BALTIMORE (AP) - Ethics concerns have prompted Maryland officials to delay voting on a $68.5 million transportation contract.
The Department of Transportation delayed the vote Wednesday amid questions about the ties between the winning bidder and the state’s transportation secretary, Pete K. Rahn, news outlets reported. The contract would have paid a consortium of companies to oversee part of Gov. Larry Hogan’s $7.6 billion highway expansion plan to relieve traffic congestion in the Baltimore-Washington corridor.
The transportation secretary was employed by consortium leader HNTB Corp. just before he joined Hogan’s administration. Rahn’s personal connection to the firm prompted questions by the state’s selection panel about how the firm was picked and whether there was enough transparency.

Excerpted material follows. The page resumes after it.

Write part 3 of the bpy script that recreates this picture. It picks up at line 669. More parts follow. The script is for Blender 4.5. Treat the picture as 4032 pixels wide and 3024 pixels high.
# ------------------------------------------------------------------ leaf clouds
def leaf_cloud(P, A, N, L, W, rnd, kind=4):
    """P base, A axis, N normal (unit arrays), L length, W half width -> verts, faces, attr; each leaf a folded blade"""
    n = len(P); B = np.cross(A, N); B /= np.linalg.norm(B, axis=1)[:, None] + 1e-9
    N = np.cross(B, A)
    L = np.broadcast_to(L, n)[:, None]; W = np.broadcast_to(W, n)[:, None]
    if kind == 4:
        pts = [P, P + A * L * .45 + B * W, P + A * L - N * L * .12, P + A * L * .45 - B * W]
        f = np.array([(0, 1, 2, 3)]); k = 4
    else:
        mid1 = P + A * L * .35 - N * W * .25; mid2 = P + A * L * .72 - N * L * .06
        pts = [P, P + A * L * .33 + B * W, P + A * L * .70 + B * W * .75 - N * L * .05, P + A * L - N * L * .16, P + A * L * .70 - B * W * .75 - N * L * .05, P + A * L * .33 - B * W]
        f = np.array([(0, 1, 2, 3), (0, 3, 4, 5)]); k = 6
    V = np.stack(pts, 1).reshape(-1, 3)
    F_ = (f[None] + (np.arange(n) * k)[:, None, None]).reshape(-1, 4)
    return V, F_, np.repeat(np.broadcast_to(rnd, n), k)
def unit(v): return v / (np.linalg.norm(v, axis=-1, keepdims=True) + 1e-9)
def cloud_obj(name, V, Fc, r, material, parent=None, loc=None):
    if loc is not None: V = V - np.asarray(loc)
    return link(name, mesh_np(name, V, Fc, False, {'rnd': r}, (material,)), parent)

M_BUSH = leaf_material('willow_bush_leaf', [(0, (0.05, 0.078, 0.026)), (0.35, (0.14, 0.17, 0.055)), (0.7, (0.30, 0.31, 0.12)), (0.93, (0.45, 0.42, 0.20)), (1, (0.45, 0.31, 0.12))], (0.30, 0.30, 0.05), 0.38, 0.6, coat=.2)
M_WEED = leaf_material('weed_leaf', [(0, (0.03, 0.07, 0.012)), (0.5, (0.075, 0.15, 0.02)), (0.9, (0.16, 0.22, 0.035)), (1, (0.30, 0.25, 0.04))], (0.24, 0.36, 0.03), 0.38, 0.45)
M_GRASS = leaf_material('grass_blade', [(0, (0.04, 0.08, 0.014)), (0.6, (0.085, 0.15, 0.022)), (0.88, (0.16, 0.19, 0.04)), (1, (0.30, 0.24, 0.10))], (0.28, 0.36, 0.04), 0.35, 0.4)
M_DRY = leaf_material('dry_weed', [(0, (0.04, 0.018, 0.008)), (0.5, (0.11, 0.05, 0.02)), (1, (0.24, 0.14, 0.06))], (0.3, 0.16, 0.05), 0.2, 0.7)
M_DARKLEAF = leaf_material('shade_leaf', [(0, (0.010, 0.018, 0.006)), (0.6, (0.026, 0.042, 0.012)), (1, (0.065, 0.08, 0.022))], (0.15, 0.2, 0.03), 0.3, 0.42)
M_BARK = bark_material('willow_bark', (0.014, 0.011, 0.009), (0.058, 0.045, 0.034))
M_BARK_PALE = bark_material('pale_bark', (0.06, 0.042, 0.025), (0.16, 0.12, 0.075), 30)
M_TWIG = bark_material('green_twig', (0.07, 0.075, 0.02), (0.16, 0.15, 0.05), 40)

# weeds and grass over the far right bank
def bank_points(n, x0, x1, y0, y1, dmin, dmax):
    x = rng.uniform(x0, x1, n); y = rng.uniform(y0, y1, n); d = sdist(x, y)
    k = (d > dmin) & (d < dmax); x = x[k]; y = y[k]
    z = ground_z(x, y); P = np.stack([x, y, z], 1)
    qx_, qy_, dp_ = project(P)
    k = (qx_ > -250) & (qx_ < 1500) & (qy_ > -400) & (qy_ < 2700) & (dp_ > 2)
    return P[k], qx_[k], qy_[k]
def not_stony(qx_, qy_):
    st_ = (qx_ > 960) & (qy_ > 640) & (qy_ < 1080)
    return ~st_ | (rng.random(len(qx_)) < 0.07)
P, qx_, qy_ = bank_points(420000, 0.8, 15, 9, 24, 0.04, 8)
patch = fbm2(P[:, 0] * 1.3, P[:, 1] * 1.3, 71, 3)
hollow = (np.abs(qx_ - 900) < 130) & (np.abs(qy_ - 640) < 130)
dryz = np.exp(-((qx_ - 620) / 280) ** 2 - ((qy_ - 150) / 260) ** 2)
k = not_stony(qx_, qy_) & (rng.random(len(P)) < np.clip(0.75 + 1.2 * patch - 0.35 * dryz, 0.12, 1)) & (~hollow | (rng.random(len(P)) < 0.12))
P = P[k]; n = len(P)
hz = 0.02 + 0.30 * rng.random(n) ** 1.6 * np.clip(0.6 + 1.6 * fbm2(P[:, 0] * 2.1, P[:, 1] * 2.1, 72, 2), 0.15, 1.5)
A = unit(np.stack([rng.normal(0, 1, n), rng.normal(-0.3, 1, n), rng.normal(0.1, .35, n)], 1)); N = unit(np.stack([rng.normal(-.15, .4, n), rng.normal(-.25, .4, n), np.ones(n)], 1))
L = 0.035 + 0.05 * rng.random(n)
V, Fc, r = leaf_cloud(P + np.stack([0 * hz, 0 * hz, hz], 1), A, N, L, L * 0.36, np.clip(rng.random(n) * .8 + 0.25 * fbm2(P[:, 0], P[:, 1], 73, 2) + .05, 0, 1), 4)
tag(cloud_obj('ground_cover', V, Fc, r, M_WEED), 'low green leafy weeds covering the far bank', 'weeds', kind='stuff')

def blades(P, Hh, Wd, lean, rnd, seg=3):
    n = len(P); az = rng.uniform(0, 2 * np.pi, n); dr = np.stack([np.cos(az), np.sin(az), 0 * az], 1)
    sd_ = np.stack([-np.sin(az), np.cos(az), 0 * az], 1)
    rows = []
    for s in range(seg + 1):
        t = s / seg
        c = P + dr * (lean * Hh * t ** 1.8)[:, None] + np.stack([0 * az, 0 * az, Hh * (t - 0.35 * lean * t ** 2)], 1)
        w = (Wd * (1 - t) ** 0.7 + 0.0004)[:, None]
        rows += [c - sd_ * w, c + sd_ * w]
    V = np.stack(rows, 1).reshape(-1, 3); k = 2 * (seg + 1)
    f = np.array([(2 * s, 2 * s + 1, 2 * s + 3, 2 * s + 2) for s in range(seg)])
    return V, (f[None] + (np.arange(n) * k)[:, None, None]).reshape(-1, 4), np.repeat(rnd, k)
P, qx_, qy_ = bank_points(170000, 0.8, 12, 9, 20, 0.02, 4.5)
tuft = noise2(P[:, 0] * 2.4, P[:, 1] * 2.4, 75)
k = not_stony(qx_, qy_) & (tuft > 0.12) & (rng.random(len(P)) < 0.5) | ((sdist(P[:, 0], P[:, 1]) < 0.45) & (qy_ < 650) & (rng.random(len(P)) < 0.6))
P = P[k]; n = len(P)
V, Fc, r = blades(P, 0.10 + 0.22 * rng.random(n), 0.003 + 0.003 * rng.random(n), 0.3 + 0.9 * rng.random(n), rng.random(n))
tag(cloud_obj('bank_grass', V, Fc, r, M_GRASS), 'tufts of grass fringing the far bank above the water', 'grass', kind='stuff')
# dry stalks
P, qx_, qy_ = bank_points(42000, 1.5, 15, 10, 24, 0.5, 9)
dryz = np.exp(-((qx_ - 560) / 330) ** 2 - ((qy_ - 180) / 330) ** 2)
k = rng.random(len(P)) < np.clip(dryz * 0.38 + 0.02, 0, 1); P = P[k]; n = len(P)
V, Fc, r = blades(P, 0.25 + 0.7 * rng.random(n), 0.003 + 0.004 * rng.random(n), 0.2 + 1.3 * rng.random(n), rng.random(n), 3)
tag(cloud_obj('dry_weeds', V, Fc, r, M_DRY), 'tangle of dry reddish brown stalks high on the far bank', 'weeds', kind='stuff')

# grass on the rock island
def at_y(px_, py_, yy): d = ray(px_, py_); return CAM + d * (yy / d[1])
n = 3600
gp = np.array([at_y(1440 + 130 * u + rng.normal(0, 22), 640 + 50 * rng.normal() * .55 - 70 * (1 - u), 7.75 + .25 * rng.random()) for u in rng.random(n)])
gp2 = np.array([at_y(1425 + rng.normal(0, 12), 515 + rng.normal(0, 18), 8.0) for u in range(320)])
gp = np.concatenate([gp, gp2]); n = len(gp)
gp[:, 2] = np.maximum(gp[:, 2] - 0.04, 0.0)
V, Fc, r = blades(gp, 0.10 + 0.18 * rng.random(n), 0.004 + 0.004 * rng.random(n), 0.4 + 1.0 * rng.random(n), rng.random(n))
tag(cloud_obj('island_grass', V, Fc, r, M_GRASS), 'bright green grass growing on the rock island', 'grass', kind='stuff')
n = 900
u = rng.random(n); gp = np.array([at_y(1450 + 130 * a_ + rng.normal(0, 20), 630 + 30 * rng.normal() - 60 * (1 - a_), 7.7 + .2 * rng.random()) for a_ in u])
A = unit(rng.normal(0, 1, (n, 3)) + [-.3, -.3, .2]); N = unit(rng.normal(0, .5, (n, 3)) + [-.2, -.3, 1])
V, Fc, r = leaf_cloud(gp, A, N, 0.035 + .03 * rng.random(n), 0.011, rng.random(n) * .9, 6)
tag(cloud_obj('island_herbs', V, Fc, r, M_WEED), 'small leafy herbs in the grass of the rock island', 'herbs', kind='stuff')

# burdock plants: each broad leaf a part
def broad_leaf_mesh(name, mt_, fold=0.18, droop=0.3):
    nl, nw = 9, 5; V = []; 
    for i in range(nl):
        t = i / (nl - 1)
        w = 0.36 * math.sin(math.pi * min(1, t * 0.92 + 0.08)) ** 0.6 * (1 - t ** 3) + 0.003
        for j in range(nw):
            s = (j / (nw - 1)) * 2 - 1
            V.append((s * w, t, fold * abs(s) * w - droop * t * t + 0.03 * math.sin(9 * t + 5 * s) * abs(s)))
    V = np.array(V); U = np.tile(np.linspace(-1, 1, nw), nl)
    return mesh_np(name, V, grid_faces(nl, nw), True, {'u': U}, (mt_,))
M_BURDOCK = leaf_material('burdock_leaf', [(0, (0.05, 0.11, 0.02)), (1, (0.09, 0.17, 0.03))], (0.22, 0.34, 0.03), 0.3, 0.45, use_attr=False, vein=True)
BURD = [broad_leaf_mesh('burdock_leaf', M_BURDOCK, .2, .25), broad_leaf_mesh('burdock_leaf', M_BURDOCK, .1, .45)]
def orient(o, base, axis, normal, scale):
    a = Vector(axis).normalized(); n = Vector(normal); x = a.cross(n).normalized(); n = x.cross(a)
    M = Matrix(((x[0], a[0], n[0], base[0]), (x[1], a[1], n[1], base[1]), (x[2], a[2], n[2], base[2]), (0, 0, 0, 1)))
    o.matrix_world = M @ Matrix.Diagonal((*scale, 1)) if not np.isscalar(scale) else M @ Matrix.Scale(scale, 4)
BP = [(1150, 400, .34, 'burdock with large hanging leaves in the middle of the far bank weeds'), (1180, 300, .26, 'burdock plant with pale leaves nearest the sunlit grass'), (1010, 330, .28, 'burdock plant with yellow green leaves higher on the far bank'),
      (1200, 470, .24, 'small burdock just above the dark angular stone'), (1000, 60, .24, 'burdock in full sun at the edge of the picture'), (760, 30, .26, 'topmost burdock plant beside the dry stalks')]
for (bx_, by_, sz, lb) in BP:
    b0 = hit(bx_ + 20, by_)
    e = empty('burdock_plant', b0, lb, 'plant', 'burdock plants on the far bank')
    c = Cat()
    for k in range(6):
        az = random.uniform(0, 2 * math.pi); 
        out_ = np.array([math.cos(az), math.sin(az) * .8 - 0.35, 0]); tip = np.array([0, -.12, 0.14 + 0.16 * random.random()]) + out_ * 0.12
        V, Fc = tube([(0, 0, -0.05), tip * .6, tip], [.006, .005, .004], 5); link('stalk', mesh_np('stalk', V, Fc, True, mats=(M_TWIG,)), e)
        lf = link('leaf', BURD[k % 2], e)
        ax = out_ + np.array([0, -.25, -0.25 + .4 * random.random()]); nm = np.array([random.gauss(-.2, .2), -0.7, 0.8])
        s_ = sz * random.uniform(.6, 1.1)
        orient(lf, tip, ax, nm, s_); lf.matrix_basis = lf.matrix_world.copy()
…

Rahn told The Daily Record in an interview published Monday that an opinion from the Maryland State Ethics Commission issued two weeks ago cleared his involvement. He said his dinner with an HNTB executive was a get-together with a friend that he paid for himself. He also said he doesn’t currently have stock in or financial ties to the company.
That interview was the first time he had disclosed he previously did own stock in the company. The Daily Record reported Wednesday that Rahn will amend his state financial disclosure filings after failing to disclose the ownership and later sale of HNTB stock.